Greek party leaders finally gathered on Wednesday to agree to reforms demanded by the European Union and International Monetary Fund after delays that seemed to have been caused by procedural matters.

European Central Bank policymakers were still divided on what contribution the bank could make to a restructuring of Greece's sovereign debt, sources said. The ECB has ruled out joining private creditors in voluntarily accepting a reduction in the value of the Greek bonds it holds, but could come up with an alternative method.

It is going to be a drawn-out process like it has been, but the market has been looking beyond that, said Tim Ghriskey, investment officer of Solaris Asset Management in Bedford Hills, New York.

The Dow Jones industrial average dropped 17.33 points, or 0.13 percent, to 12,860.87. The Standard & Poor's 500 Index fell 0.37 points, or 0.03 percent, to 1,346.68. The Nasdaq Composite Index gained 1.82 points, or 0.06 percent, to 2,905.90.

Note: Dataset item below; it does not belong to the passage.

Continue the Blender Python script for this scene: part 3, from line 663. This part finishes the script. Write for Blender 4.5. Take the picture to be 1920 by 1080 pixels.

Energy shares were the biggest decliners, as Brent and U.S. crude oil futures pared gains after a report showed a build-up in U.S. crude inventories. The S&P energy index fell 0.7 percent. Exxon Mobil Corp was the biggest drag on the Dow, falling 1.2 percent to $84.87.

The Dow closed Tuesday at its highest level since May 2008 as stocks rallied from late last year on central bank action and signs of an improving economy.

The Dow has gained 21 percent since early October and has retraced over 80 percent of its bear market slide from 2007 to early 2009. The blue-chip index is now about 10 percent away from the all-time high it hit in October 2007.

New highs bode well for future performance, technical analysts at Instinet in New York said in a research note. From an intermediate perspective a new high would be a positive for the index.

High-profile Wall Streeters raised eyebrows with their endorsement of stocks.

Laurence D. Fink, chief executive of BlackRock, the world's largest money manager, told Bloomberg Television that investors should be 100 percent in stocks.

That followed bullish comments from the staff of renowned market bear Nouriel Roubini. Gina Sanchez, Roubini's director of equity and allocation strategy, told CNBC that the rally has some legs.

Any day when you a number of pundits come out and say you should own stocks, a lot of people say 'Oh, time to sell', especially after the market's had a big move, said Ghriskey.

Walt Disney Co rose nearly 1 percent to $41.32 and was a top boost to the Dow a day after it reported quarterly profit that grew more than expected.

Polo Ralph Lauren Corp surged nearly 9 percent to $171.14 after the clothing maker reported better-than-expected results for the holiday quarter and raised its margin forecast.

Ingersoll-Rand Plc, the maker of Schlage locks and Trane air conditioners, climbed 2 percent to $38.30 after quarterly results topped estimates, although sales fell.

Of the 315 companies in the S&P 500 that have reported earnings to date, 61.0 percent have come in above analysts' expectations.

McDonald's Corp shed 0.7 percent to $100.24 after its January sales rose more than expected at established restaurants across the globe, with strength in the United States helping to offset slowing sales growth in Europe.

Rambus Inc advanced 9 percent to $8.23 after the company reached a patent license agreement with Nvidia Corp and the companies settled all outstanding claims. Nvidia shares rose 4.1 percent to $16.38.